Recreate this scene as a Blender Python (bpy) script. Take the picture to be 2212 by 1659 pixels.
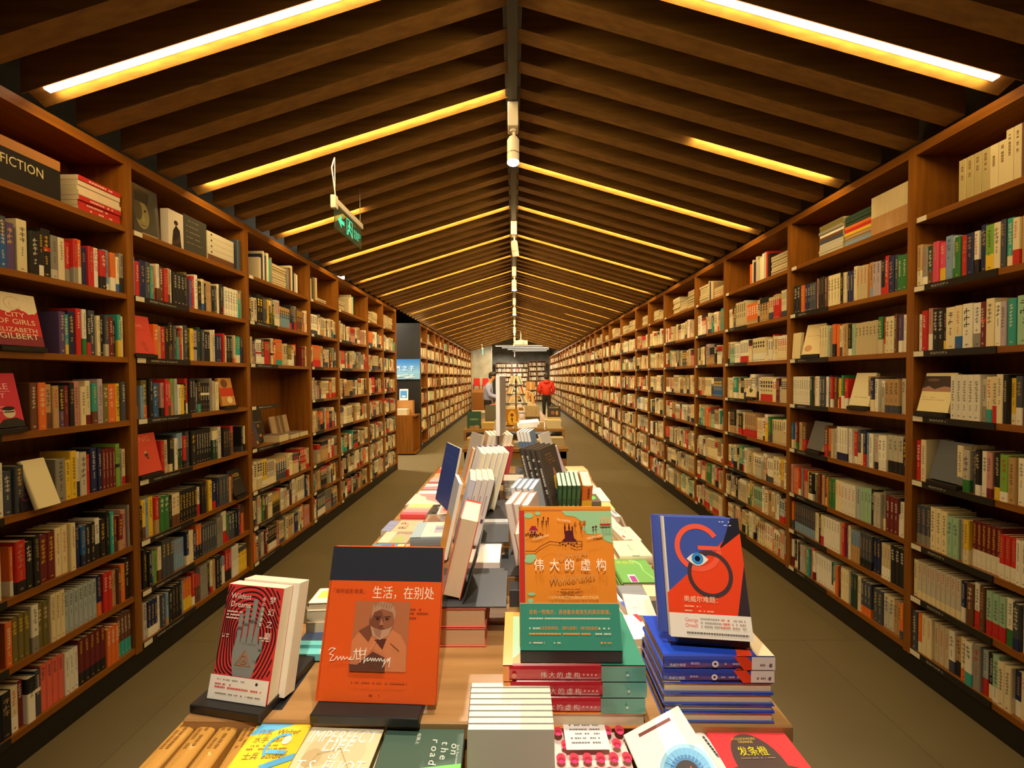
import bpy, math, random
from mathutils import Vector, Matrix
R = random.Random(7)
PI = math.pi
C = bpy.context.scene.collection
for _o in list(bpy.data.objects): bpy.data.objects.remove(_o)

# ------------------------------------------------------------------ camera
F, CX, CY, HC = 831.0, 1106.0, 829.5, 1.665
def _axes():
    Y = Vector(((1112.0-CX)/F, (814.5-CY)/F, 1.0)).normalized()
    r = math.radians(0.39)
    up = Vector((-math.sin(r), -math.cos(r), 0)); up = (up - up.dot(Y)*Y).normalized()
    X = Y.cross(up)
    if X.x < 0: X = -X
    return X, Y, up
_X, _Y, _Z = _axes()
MW = Matrix((_X, _Y, _Z))                     # world = MW @ (right, down, forward)
def ray(px, py): return MW @ Vector(((px-CX)/F, (py-CY)/F, 1.0))
EYE = Vector((0, 0, HC))
def onz(px, py, z): d = ray(px, py); return EYE + d*((z-HC)/d.z)
def onx(px, py, x): d = ray(px, py); return EYE + d*(x/d.x)
def ony(px, py, y): d = ray(px, py); return EYE + d*(y/d.y)
def proj(p):
    c = MW.transposed() @ (Vector(p)-EYE)
    if c.z < 0.05: return None
    return CX+F*c.x/c.z, CY+F*c.y/c.z, c.z
cd = bpy.data.cameras.new('camera'); cam = bpy.data.objects.new('camera', cd); C.objects.link(cam)
cd.sensor_width = 36; cd.lens = 36*F/2212.0; cd.clip_start = 0.02; cd.clip_end = 100
r_, u_, b_ = MW @ Vector((1, 0, 0)), MW @ Vector((0, -1, 0)), MW @ Vector((0, 0, -1))
cam.matrix_world = Matrix(((r_.x, u_.x, b_.x, 0), (r_.y, u_.y, b_.y, 0), (r_.z, u_.z, b_.z, HC), (0, 0, 0, 1)))
sc = bpy.context.scene; sc.camera = cam
# ------------------------------------------------------------------ world, exposure
w = bpy.data.worlds.new('world'); sc.world = w; w.use_nodes = True
w.node_tree.nodes['Background'].inputs[0].default_value = (0.9, 0.55, 0.25, 1)
w.node_tree.nodes['Background'].inputs[1].default_value = 0.02
sc.view_settings.view_transform = 'Standard'; sc.view_settings.look = 'None'
sc.view_settings.gamma = 1; sc.view_settings.use_curve_mapping = False
sc.view_settings.exposure = 0.0
sc.cycles.use_denoising = True; sc.cycles.use_adaptive_sampling = True; sc.cycles.adaptive_threshold = 0.02
sc.cycles.max_bounces = 6; sc.cycles.diffuse_bounces = 4; sc.cycles.sample_clamp_indirect = 4.0
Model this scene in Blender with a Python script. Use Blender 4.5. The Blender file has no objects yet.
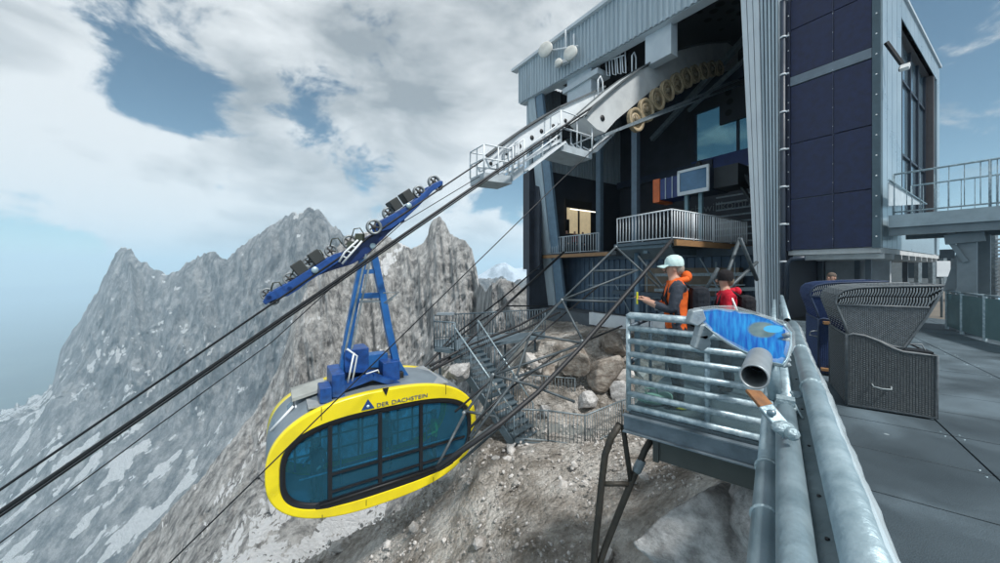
import bpy, bmesh, math, random
import numpy as np
from mathutils import Vector, Matrix
random.seed(7)
R = math.radians
scene = bpy.context.scene
# ------------------------------------------------------------------ camera
cam_d = bpy.data.cameras.new('camera'); cam = bpy.data.objects.new('camera', cam_d)
scene.collection.objects.link(cam); scene.camera = cam
cam.location = (0, 0, 0); cam.rotation_euler = (R(90), 0, 0)
cam_d.sensor_width = 36; cam_d.lens = 12.6; cam_d.shift_y = -0.0115
cam_d.clip_start = 0.05; cam_d.clip_end = 60000
# ------------------------------------------------------------------ view
scene.view_settings.view_transform = 'Standard'; scene.view_settings.look = 'None'
scene.view_settings.exposure = 0.62; scene.view_settings.gamma = 1
# ------------------------------------------------------------------ sun
SUNV = Vector((0.34, -0.46, 0.82)).normalized()
sd = bpy.data.lights.new('sun', 'SUN'); so = bpy.data.objects.new('sun', sd); scene.collection.objects.link(so)
sd.energy = 2.8; sd.angle = R(6); sd.color = (1, .98, .94)
scene.cycles.volume_bounces = 3
so.rotation_euler = SUNV.to_track_quat('Z', 'Y').to_euler()
# ------------------------------------------------------------------ world: real sky with broken cloud
world = bpy.data.worlds.new('World'); scene.world = world; world.use_nodes = True
nt = world.node_tree; N = nt.nodes; L = nt.links; N.clear()
def wn(t, **k):
    n = N.new(t)
    for a, b in k.items(): setattr(n, a, b)
    return n
wo = wn('ShaderNodeOutputWorld'); sky = wn('ShaderNodeTexSky', sky_type='NISHITA')
sky.sun_disc = False; sky.sun_elevation = math.asin(SUNV.z); sky.sun_rotation = math.atan2(SUNV.x, SUNV.y)
sky.altitude = 2700; sky.air_density = 1.0; sky.dust_density = .8; sky.ozone_density = 1.2
tint = wn('ShaderNodeMixRGB', blend_type='MULTIPLY'); tint.inputs[0].default_value = 1; tint.inputs[2].default_value = (.80, 1.02, .92, 1); L.new(sky.outputs[0], tint.inputs[1])
bg1 = wn('ShaderNodeBackground'); bg1.inputs[1].default_value = 0.07; L.new(tint.outputs[0], bg1.inputs[0])
tc = wn('ShaderNodeTexCoord')
def wmath(op, a, b=None, clamp=False):
    n = wn('ShaderNodeMath', operation=op, use_clamp=clamp)
    for i, v in enumerate((a, b)):
        if v is None: continue
        if isinstance(v, (int, float)): n.inputs[i].default_value = v
        else: L.new(v, n.inputs[i])
    return n.outputs[0]
def wnoise(scale, det, rough, stretch=(1, 1, 1), off=(0, 0, 0), dist=0):
    m = wn('ShaderNodeMapping'); m.inputs['Scale'].default_value = stretch; m.inputs['Location'].default_value = off
    L.new(tc.outputs['Generated'], m.inputs[0])
    n = wn('ShaderNodeTexNoise'); n.inputs['Scale'].default_value = scale; n.inputs['Detail'].default_value = det
    n.inputs['Roughness'].default_value = rough; n.inputs['Distortion'].default_value = dist
    L.new(m.outputs[0], n.inputs['Vector']); return n.outputs['Fac']
def blob(px, py, rad, soft, w):
    v = Vector(((px-500)/350, 1, (270-py)/350)).normalized()
    d = wn('ShaderNodeVectorMath', operation='DISTANCE'); d.inputs[1].default_value = v
    L.new(tc.outputs['Generated'], d.inputs[0])
    mr = wn('ShaderNodeMapRange', interpolation_type='SMOOTHSTEP'); mr.inputs[1].default_value = rad+soft; mr.inputs[2].default_value = rad
    mr.inputs[3].default_value = 0; mr.inputs[4].default_value = w
    L.new(d.outputs['Value'], mr.inputs[0]); return mr.outputs[0]
cov = wnoise(5.2, 10, .62, (1, 1, 1.7), (3.1, 0, 1.7), .35)
cov = wmath('ADD', wmath('MULTIPLY', wmath('SUBTRACT', cov, .5), 2.3), .36)
for b in [(150, 22, .01, .20, -.40), (120, 75, .01, .12, -.22), (170, 100, .01, .12, -.36), (225, 120, .01, .13, -.38), (320, 112, .01, .16, -.44), (375, 165, .01, .12, -.32), (450, 190, .01, .14, -.42), (515, 190, .03, .12, -.55), (520, 225, .02, .08, -.2),
          (0, 300, .12, .10, -.75), (50, 250, .02, .08, -.30), (190, 245, .04, .10, .45), (1010, 110, .30, .30, -.66), (940, 20, .05, .2, -.2), (1000, 20, .02, .15, .30), (975, 165, .01, .12, .25), (560, 250, .02, .1, .3), (30, 170, .05, .2, .2), (40, 20, .05, .15, .15)]:
    cov = wmath('ADD', cov, blob(*b))
mask = wn('ShaderNodeMapRange', interpolation_type='SMOOTHSTEP'); mask.inputs[1].default_value = -.20; mask.inputs[2].default_value = .12
L.new(cov, mask.inputs[0])
mk = wmath('MULTIPLY', mask.outputs[0], .97)
sh = wnoise(3.3, 7, .55, (1, 1, 2.2), (0.4, 2.2, 5.0), .3)
cr = wn('ShaderNodeValToRGB'); cr.color_ramp.elements[0].position = .34; cr.color_ramp.elements[0].color = (.33, .375, .41, 1)
cr.color_ramp.elements[1].position = .62; cr.color_ramp.elements[1].color = (.86, .90, .92, 1)
shb = wmath('ADD', sh, blob(60, 150, .1, .3, .14)); shb = wmath('ADD', shb, blob(500, 210, .1, .3, .16)); shb = wmath('ADD', shb, blob(440, 40, .2, .3, -.06))
L.new(shb, cr.inputs[0])
bg2 = wn('ShaderNodeBackground'); bg2.inputs[1].default_value = .66; L.new(cr.outputs[0], bg2.inputs[0])
mx = wn('ShaderNodeMixShader'); L.new(mk, mx.inputs[0]); L.new(bg1.outputs[0], mx.inputs[1]); L.new(bg2.outputs[0], mx.inputs[2])
L.new(mx.outputs[0], wo.inputs[0])

# ------------------------------------------------------------------ helpers
D1 = Vector((-.541, .841, 0)).normalized(); D2 = Vector((.841, .541, 0)).normalized(); UP = Vector((0, 0, 1))
H = 270.0; F = 350.0
def P(px, py, Y): return Vector(((px-500)/F*Y, Y, (H-py)/F*Y))
def AB(a, b, z): return D1*a + D2*b + Vector((0, 0, z))
def bat(px, a): r = (px-500)/F; return a*(D1.y*r-D1.x)/(D2.x-D2.y*r)
def aat(px, b): r = (px-500)/F; return b*(D2.x-D2.y*r)/(D1.y*r-D1.x)
def PA(px, py, a):
    q = AB(a, bat(px, a), 0); q.z = (H-py)/F*q.y; return q
def PB(px, py, b):
    q = AB(aat(px, b), b, 0); q.z = (H-py)/F*q.y; return q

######

### WHAT THE TASK ASKS
For each line in the data above that contains the string "scene", extract the line.

### CORRECT ANSWER
Recreate this scene as a Blender Python (bpy) script. Take the picture to be 2212 by 1659 pixels.
C = bpy.context.scene.collection
sc = bpy.context.scene; sc.camera = cam
Model this scene in Blender with a Python script. Use Blender 4.5. The Blender file has no objects yet.
scene = bpy.context.scene
scene.collection.objects.link(cam); scene.camera = cam
scene.view_settings.view_transform = 'Standard'; scene.view_settings.look = 'None'
scene.view_settings.exposure = 0.62; scene.view_settings.gamma = 1
sd = bpy.data.lights.new('sun', 'SUN'); so = bpy.data.objects.new('sun', sd); scene.collection.objects.link(so)
scene.cycles.volume_bounces = 3
world = bpy.data.worlds.new('World'); scene.world = world; world.use_nodes = True